Il caso che Lei cita del giacimento Goliat operato da Eni è eloquente: si tratta del campo petrolifero più settentrionale al mondo, scoperto, messo in produzione e gestito dalla nostra Eni. Si può calcolare in poco meno del 10% il contributo di tale nuovo giacimento all’intera produzione nazionale di petrolio. Goliat ha in un colpo solo praticamente raddoppiato la quota di greggio prodotto dal nostro gruppo in Norvegia, dove è presente (con altre denominazioni) addirittura dalla fine degli anni Settanta. La tutela di un ambiente delicato e fragile come quello artico è una priorità assoluta anche per questo tipo di attività, e la legislazione norvegese (ovviamente applicata dall’Eni) è estremamente severa. La continua attenzione alla tutela dell’ambiente mi conduce a menzionare le rinnovabili: la Norvegia, oltre ad essere il secondo esportatore di gas verso l’Unione Europea, è anche il sesto produttore mondiale di energia idroelettrica (che, per inciso, tra qualche anno esporterà anche in Gran Bretagna attraverso un cavo sottomarino realizzato per due terzi dall’italiana Prysmian). E proprio nelle rinnovabili si sta via via intensificando la nostra collaborazione. Ricordo ad esempio l’acquisto da parte del gruppo Falck di attività eoliche in Norvegia; specularmente, gli investimenti norvegesi nel solare in Italia; o la società altoatesina Troyer di Vipiteno/Sterzing, affermata nel nord Italia ma anche in Europa centrale proprio nell’idroelettrico che si sta ora affacciando con successo al mercato norvegese”.

– L’ambasciata ha dedicato molto attenzione ad un particolare rapporto, quello tra Bodo, un comune della Norvegia settentrionale situato nella contea di Nordland, e la città di Matera, capitale europea della cultura. Possiamo approfondire l’attenzione su tale rapporto?
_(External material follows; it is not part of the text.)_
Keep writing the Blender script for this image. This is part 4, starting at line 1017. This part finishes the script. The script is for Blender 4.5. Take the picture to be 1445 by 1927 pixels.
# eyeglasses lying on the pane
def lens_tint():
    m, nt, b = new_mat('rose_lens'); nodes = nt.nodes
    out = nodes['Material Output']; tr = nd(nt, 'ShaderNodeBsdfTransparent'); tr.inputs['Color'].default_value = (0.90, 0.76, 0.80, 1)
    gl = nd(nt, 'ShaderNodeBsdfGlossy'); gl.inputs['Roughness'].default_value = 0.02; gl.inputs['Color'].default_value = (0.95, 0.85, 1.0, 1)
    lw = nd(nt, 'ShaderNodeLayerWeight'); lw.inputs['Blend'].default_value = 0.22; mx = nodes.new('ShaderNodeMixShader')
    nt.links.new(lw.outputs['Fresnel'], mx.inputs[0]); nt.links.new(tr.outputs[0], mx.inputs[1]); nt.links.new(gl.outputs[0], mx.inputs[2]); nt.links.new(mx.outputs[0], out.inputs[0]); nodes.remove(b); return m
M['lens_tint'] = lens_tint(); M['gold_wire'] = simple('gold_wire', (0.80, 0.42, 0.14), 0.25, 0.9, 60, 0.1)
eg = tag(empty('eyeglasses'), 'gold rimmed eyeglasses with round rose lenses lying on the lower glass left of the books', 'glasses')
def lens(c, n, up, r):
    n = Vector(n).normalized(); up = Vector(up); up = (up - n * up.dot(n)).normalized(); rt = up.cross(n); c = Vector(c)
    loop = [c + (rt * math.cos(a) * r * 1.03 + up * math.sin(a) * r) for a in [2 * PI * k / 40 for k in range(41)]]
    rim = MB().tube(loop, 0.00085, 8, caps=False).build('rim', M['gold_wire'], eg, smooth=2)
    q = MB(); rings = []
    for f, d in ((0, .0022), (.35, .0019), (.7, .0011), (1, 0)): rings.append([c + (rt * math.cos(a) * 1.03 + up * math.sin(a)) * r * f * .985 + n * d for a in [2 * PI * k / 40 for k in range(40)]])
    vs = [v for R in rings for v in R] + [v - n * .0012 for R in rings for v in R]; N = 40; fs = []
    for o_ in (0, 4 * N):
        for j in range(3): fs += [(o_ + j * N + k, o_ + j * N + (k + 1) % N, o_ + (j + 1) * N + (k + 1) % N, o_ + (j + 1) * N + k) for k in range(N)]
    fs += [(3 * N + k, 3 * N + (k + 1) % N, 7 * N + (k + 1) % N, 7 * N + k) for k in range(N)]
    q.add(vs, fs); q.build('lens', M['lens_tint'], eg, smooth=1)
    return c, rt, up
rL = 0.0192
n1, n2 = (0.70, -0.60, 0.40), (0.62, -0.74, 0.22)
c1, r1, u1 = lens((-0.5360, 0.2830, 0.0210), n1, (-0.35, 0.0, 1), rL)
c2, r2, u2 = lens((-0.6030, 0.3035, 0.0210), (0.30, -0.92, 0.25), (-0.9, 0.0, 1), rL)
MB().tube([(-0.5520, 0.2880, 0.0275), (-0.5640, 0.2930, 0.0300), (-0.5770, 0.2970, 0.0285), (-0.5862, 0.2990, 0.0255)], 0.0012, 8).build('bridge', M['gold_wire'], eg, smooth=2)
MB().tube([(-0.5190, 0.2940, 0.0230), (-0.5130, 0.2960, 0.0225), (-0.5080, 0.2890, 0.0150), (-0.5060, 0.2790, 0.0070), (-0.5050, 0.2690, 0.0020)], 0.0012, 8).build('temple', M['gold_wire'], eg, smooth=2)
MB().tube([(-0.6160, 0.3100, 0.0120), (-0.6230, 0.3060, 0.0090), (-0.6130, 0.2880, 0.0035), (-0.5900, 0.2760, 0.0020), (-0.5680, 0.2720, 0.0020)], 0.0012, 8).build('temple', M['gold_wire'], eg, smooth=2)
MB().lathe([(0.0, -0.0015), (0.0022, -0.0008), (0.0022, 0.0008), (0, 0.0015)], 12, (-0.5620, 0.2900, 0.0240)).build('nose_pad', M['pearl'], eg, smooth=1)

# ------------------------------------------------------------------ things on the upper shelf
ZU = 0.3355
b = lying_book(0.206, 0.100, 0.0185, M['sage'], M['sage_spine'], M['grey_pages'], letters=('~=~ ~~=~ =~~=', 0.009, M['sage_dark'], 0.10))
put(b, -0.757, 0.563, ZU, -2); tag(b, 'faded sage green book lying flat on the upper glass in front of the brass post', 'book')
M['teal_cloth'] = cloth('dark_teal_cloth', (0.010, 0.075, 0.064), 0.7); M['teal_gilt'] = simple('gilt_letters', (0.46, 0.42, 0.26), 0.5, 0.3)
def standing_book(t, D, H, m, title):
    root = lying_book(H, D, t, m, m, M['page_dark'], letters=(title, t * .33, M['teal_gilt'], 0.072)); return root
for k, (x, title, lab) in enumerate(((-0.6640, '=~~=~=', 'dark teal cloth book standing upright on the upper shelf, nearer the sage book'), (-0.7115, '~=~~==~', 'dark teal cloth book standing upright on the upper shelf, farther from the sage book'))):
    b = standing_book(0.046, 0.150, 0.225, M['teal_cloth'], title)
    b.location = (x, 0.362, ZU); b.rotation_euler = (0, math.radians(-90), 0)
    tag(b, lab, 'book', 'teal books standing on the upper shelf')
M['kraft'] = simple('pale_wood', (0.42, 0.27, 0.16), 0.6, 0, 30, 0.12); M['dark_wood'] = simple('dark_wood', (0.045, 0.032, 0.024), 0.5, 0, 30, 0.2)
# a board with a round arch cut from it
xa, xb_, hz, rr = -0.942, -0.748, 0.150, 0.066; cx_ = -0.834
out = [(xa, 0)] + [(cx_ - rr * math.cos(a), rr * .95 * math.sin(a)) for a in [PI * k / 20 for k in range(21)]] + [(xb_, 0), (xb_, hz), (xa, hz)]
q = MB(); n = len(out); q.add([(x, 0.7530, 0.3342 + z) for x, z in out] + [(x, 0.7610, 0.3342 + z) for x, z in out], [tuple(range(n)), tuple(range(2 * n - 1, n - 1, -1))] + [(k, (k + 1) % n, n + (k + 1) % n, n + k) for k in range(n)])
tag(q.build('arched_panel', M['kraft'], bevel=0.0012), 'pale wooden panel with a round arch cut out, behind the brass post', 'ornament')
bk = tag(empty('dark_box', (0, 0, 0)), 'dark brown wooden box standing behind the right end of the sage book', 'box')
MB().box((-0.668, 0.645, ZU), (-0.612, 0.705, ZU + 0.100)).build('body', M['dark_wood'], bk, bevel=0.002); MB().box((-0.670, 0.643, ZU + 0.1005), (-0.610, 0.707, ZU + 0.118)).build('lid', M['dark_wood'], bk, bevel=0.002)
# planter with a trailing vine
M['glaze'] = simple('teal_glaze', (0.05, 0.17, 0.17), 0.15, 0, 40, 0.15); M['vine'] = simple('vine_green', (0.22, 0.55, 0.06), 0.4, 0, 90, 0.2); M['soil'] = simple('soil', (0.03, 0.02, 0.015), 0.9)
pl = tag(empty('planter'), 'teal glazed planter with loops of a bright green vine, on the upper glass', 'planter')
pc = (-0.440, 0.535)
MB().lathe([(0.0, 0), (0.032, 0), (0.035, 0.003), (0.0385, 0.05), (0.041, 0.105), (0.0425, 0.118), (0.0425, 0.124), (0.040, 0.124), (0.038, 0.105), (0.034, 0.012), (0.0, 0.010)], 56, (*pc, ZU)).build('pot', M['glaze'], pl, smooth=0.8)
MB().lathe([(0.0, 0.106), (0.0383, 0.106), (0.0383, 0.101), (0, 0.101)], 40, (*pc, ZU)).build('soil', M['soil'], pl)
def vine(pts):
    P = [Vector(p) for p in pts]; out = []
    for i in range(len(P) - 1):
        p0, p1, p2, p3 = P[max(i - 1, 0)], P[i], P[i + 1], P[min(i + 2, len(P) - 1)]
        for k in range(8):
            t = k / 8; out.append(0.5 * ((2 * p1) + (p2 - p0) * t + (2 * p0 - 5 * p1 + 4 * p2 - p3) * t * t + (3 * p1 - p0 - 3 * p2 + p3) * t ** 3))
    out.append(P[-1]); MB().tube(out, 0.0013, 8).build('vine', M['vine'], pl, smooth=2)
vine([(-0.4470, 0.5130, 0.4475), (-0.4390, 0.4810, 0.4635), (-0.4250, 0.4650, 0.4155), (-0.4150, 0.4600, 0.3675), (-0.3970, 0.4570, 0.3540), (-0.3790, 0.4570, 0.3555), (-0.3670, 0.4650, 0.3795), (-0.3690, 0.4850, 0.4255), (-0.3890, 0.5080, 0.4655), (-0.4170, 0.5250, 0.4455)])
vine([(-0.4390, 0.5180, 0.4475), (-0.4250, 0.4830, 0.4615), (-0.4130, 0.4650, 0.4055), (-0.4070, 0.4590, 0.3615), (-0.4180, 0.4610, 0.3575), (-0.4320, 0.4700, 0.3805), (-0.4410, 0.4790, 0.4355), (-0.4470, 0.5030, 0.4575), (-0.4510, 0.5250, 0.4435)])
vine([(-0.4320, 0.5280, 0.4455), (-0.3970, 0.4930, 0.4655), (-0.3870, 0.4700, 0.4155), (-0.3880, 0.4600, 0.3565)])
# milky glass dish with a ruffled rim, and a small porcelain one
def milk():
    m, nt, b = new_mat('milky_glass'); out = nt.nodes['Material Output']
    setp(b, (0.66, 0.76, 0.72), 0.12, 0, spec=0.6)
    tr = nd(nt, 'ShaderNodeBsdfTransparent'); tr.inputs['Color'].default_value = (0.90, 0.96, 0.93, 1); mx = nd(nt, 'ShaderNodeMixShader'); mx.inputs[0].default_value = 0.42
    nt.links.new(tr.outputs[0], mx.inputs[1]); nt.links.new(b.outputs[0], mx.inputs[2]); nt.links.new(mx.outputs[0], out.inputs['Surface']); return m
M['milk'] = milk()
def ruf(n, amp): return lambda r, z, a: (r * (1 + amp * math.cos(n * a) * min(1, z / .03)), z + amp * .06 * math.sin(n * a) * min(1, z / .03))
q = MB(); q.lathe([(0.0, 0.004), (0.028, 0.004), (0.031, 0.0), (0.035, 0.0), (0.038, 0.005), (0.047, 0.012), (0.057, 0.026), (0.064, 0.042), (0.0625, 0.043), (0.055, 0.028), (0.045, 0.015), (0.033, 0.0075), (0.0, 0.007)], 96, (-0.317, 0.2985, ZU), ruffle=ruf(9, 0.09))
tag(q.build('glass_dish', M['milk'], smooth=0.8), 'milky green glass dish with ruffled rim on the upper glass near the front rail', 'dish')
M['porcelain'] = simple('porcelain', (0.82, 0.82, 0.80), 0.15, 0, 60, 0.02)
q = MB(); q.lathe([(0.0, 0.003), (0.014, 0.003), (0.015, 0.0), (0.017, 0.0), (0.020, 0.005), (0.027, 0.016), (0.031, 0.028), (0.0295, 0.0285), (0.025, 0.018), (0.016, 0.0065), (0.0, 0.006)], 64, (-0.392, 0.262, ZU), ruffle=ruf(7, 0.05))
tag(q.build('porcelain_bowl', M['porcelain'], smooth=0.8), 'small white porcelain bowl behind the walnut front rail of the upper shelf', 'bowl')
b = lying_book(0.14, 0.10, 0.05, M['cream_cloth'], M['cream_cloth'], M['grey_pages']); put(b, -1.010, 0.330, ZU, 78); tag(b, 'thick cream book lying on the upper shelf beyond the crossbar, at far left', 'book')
“Il 2017 è per l’ambasciata d’Italia ad Oslo l’anno della promozione del Mezzogiorno, che ha dei rapporti straordinari proprio con la Scandinavia direttamente riconducibili agli insediamenti normanni tra il decimo e il dodicesimo secolo. Da qui varie iniziative tra le quali ricordo con grande piacere le celebrazioni della festa nazionale non solo ad Oslo ma anche a Grimstad e Kristiansand dedicate proprio ad alcune eccellenze di questa parte d’Italia. Emblema di questo è per noi Matera, designata come Lei ricorda, capitale europea della cultura nel 2019 e che ha attirato l’interesse della città artica norvegese di Bodo. Bodo punta ad avere tale riconoscimento nel 2022 ed è quindi fortemente interessata all’esperienza della nostra Matera nella preparazione e gestione della candidatura e poi nel modo concreto di far fronte alle responsabilità che derivano da un tale ruolo così impegnativo. I contatti tra le due città a livello istituzionale sono ormai avviati e si intensificheranno con il passare del tempo. Mi fa piacere concludere questa nuova conversazione con Lei ricordando che il Congresso italiano di Esperanto (la lingua internazionale ideata nel 1887 dal polacco Zamenhof e oggi conosciuta da milioni di persone) si tiene quest’anno proprio in Basilicata, a Policoro presso l’antica Heraclea. Tra le varie iniziative in programma vi sarà anche una mia presentazione in Esperanto proprio dei rapporti tra Italia e Norvegia; tra Artico norvegese e Mezzogiorno d’Italia; tra Tromso e Matera. Menziono questo fatto a riprova ulteriore di come ormai i nostri rapporti siano ramificati e profondi, al punto che è veramente difficile trovare un solo settore o un solo argomento nel quale non sia in corso una collaborazione proficua tra Italia e Norvegia, e quindi, per tornare al tema iniziale della nostra conversazione di oggi, tra Mediterraneo ed Artico”.